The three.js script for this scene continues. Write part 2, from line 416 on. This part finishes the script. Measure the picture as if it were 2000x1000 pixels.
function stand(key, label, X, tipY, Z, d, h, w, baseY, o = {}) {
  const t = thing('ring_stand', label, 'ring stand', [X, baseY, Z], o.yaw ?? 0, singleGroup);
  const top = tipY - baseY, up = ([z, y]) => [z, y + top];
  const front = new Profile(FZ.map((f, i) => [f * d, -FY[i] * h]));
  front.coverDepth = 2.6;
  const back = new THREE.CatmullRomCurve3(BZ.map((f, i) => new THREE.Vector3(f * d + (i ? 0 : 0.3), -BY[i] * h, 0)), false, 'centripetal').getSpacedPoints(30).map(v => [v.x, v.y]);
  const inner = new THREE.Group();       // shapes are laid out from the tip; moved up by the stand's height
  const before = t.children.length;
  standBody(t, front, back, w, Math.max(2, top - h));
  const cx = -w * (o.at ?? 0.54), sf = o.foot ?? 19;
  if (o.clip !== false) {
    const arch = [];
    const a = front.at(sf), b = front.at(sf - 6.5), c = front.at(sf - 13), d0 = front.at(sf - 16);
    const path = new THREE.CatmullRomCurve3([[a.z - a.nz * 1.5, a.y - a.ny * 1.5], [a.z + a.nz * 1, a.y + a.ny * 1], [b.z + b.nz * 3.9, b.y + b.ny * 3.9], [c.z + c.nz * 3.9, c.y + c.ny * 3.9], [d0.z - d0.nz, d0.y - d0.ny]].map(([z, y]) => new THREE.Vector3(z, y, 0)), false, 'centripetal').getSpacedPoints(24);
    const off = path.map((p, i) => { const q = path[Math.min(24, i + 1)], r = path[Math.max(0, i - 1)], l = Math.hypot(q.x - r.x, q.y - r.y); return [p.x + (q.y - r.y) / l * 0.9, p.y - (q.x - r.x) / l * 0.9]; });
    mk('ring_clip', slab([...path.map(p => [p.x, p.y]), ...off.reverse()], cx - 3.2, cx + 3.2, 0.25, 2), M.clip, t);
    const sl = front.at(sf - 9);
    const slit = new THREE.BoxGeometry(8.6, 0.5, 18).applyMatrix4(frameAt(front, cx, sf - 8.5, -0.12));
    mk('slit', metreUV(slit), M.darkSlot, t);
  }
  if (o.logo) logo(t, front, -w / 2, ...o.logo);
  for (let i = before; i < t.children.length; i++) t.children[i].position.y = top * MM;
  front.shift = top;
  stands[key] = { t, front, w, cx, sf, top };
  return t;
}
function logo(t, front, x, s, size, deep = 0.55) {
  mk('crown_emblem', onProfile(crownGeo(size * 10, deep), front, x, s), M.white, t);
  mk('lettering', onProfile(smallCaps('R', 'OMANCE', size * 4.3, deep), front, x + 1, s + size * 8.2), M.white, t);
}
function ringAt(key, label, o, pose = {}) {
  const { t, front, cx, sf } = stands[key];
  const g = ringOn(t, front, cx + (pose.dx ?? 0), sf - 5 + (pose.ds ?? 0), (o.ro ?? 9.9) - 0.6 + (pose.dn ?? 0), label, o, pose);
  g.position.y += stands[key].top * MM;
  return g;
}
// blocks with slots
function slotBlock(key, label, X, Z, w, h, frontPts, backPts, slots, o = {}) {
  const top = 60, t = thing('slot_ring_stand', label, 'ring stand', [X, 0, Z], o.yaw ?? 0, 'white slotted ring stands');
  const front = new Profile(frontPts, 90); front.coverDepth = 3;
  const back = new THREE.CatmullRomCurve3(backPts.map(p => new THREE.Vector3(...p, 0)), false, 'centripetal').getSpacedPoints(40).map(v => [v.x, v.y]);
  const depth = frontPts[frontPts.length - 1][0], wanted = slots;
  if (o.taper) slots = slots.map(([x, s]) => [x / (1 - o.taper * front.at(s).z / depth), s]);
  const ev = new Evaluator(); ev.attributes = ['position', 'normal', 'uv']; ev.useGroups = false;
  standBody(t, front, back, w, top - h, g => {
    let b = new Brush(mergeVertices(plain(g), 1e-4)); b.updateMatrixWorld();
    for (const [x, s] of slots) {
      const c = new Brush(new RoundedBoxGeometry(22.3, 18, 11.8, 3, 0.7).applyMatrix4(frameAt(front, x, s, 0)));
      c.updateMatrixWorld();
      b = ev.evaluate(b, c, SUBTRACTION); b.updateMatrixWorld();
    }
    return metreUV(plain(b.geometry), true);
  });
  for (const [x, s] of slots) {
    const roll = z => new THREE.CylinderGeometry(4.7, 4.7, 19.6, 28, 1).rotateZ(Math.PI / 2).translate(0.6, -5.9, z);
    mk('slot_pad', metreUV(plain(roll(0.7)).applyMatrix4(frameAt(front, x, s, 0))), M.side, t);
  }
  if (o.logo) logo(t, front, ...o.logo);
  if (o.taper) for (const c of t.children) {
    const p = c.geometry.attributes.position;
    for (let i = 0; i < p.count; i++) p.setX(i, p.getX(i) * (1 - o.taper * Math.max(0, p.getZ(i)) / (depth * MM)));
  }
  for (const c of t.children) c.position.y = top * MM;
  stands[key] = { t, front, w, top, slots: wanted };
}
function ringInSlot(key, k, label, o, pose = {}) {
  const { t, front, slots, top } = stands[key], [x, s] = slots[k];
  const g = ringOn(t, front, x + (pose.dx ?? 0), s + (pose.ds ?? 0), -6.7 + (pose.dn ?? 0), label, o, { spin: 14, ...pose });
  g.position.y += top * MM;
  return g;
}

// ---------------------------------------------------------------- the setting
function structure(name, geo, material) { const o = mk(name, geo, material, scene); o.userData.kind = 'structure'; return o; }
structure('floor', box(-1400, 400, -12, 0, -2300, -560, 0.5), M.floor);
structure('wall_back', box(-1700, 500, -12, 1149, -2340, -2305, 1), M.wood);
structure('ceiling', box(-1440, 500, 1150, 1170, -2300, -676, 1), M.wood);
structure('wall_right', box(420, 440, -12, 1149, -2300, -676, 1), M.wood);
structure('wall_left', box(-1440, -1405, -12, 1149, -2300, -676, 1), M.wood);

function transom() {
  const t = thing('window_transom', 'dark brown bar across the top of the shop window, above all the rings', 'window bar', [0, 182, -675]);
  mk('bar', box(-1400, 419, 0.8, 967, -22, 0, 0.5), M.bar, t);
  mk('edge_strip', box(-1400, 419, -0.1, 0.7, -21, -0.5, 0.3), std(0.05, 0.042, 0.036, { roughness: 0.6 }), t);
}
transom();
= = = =
Copy down the whole of the data above, matching it exactly.

Problem solution:
The three.js script for this scene continues. Write part 2, from line 416 on. This part finishes the script. Measure the picture as if it were 2000x1000 pixels.
function stand(key, label, X, tipY, Z, d, h, w, baseY, o = {}) {
  const t = thing('ring_stand', label, 'ring stand', [X, baseY, Z], o.yaw ?? 0, singleGroup);
  const top = tipY - baseY, up = ([z, y]) => [z, y + top];
  const front = new Profile(FZ.map((f, i) => [f * d, -FY[i] * h]));
  front.coverDepth = 2.6;
  const back = new THREE.CatmullRomCurve3(BZ.map((f, i) => new THREE.Vector3(f * d + (i ? 0 : 0.3), -BY[i] * h, 0)), false, 'centripetal').getSpacedPoints(30).map(v => [v.x, v.y]);
  const inner = new THREE.Group();       // shapes are laid out from the tip; moved up by the stand's height
  const before = t.children.length;
  standBody(t, front, back, w, Math.max(2, top - h));
  const cx = -w * (o.at ?? 0.54), sf = o.foot ?? 19;
  if (o.clip !== false) {
    const arch = [];
    const a = front.at(sf), b = front.at(sf - 6.5), c = front.at(sf - 13), d0 = front.at(sf - 16);
    const path = new THREE.CatmullRomCurve3([[a.z - a.nz * 1.5, a.y - a.ny * 1.5], [a.z + a.nz * 1, a.y + a.ny * 1], [b.z + b.nz * 3.9, b.y + b.ny * 3.9], [c.z + c.nz * 3.9, c.y + c.ny * 3.9], [d0.z - d0.nz, d0.y - d0.ny]].map(([z, y]) => new THREE.Vector3(z, y, 0)), false, 'centripetal').getSpacedPoints(24);
    const off = path.map((p, i) => { const q = path[Math.min(24, i + 1)], r = path[Math.max(0, i - 1)], l = Math.hypot(q.x - r.x, q.y - r.y); return [p.x + (q.y - r.y) / l * 0.9, p.y - (q.x - r.x) / l * 0.9]; });
    mk('ring_clip', slab([...path.map(p => [p.x, p.y]), ...off.reverse()], cx - 3.2, cx + 3.2, 0.25, 2), M.clip, t);
    const sl = front.at(sf - 9);
    const slit = new THREE.BoxGeometry(8.6, 0.5, 18).applyMatrix4(frameAt(front, cx, sf - 8.5, -0.12));
    mk('slit', metreUV(slit), M.darkSlot, t);
  }
  if (o.logo) logo(t, front, -w / 2, ...o.logo);
  for (let i = before; i < t.children.length; i++) t.children[i].position.y = top * MM;
  front.shift = top;
  stands[key] = { t, front, w, cx, sf, top };
  return t;
}
function logo(t, front, x, s, size, deep = 0.55) {
  mk('crown_emblem', onProfile(crownGeo(size * 10, deep), front, x, s), M.white, t);
  mk('lettering', onProfile(smallCaps('R', 'OMANCE', size * 4.3, deep), front, x + 1, s + size * 8.2), M.white, t);
}
function ringAt(key, label, o, pose = {}) {
  const { t, front, cx, sf } = stands[key];
  const g = ringOn(t, front, cx + (pose.dx ?? 0), sf - 5 + (pose.ds ?? 0), (o.ro ?? 9.9) - 0.6 + (pose.dn ?? 0), label, o, pose);
  g.position.y += stands[key].top * MM;
  return g;
}
// blocks with slots
function slotBlock(key, label, X, Z, w, h, frontPts, backPts, slots, o = {}) {
  const top = 60, t = thing('slot_ring_stand', label, 'ring stand', [X, 0, Z], o.yaw ?? 0, 'white slotted ring stands');
  const front = new Profile(frontPts, 90); front.coverDepth = 3;
  const back = new THREE.CatmullRomCurve3(backPts.map(p => new THREE.Vector3(...p, 0)), false, 'centripetal').getSpacedPoints(40).map(v => [v.x, v.y]);
  const depth = frontPts[frontPts.length - 1][0], wanted = slots;
  if (o.taper) slots = slots.map(([x, s]) => [x / (1 - o.taper * front.at(s).z / depth), s]);
  const ev = new Evaluator(); ev.attributes = ['position', 'normal', 'uv']; ev.useGroups = false;
  standBody(t, front, back, w, top - h, g => {
    let b = new Brush(mergeVertices(plain(g), 1e-4)); b.updateMatrixWorld();
    for (const [x, s] of slots) {
      const c = new Brush(new RoundedBoxGeometry(22.3, 18, 11.8, 3, 0.7).applyMatrix4(frameAt(front, x, s, 0)));
      c.updateMatrixWorld();
      b = ev.evaluate(b, c, SUBTRACTION); b.updateMatrixWorld();
    }
    return metreUV(plain(b.geometry), true);
  });
  for (const [x, s] of slots) {
    const roll = z => new THREE.CylinderGeometry(4.7, 4.7, 19.6, 28, 1).rotateZ(Math.PI / 2).translate(0.6, -5.9, z);
    mk('slot_pad', metreUV(plain(roll(0.7)).applyMatrix4(frameAt(front, x, s, 0))), M.side, t);
  }
  if (o.logo) logo(t, front, ...o.logo);
  if (o.taper) for (const c of t.children) {
    const p = c.geometry.attributes.position;
    for (let i = 0; i < p.count; i++) p.setX(i, p.getX(i) * (1 - o.taper * Math.max(0, p.getZ(i)) / (depth * MM)));
  }
  for (const c of t.children) c.position.y = top * MM;
  stands[key] = { t, front, w, top, slots: wanted };
}
function ringInSlot(key, k, label, o, pose = {}) {
  const { t, front, slots, top } = stands[key], [x, s] = slots[k];
  const g = ringOn(t, front, x + (pose.dx ?? 0), s + (pose.ds ?? 0), -6.7 + (pose.dn ?? 0), label, o, { spin: 14, ...pose });
  g.position.y += top * MM;
  return g;
}

// ---------------------------------------------------------------- the setting
function structure(name, geo, material) { const o = mk(name, geo, material, scene); o.userData.kind = 'structure'; return o; }
structure('floor', box(-1400, 400, -12, 0, -2300, -560, 0.5), M.floor);
structure('wall_back', box(-1700, 500, -12, 1149, -2340, -2305, 1), M.wood);
structure('ceiling', box(-1440, 500, 1150, 1170, -2300, -676, 1), M.wood);
structure('wall_right', box(420, 440, -12, 1149, -2300, -676, 1), M.wood);
structure('wall_left', box(-1440, -1405, -12, 1149, -2300, -676, 1), M.wood);

function transom() {
  const t = thing('window_transom', 'dark brown bar across the top of the shop window, above all the rings', 'window bar', [0, 182, -675]);
  mk('bar', box(-1400, 419, 0.8, 967, -22, 0, 0.5), M.bar, t);
  mk('edge_strip', box(-1400, 419, -0.1, 0.7, -21, -0.5, 0.3), std(0.05, 0.042, 0.036, { roughness: 0.6 }), t);
}
transom();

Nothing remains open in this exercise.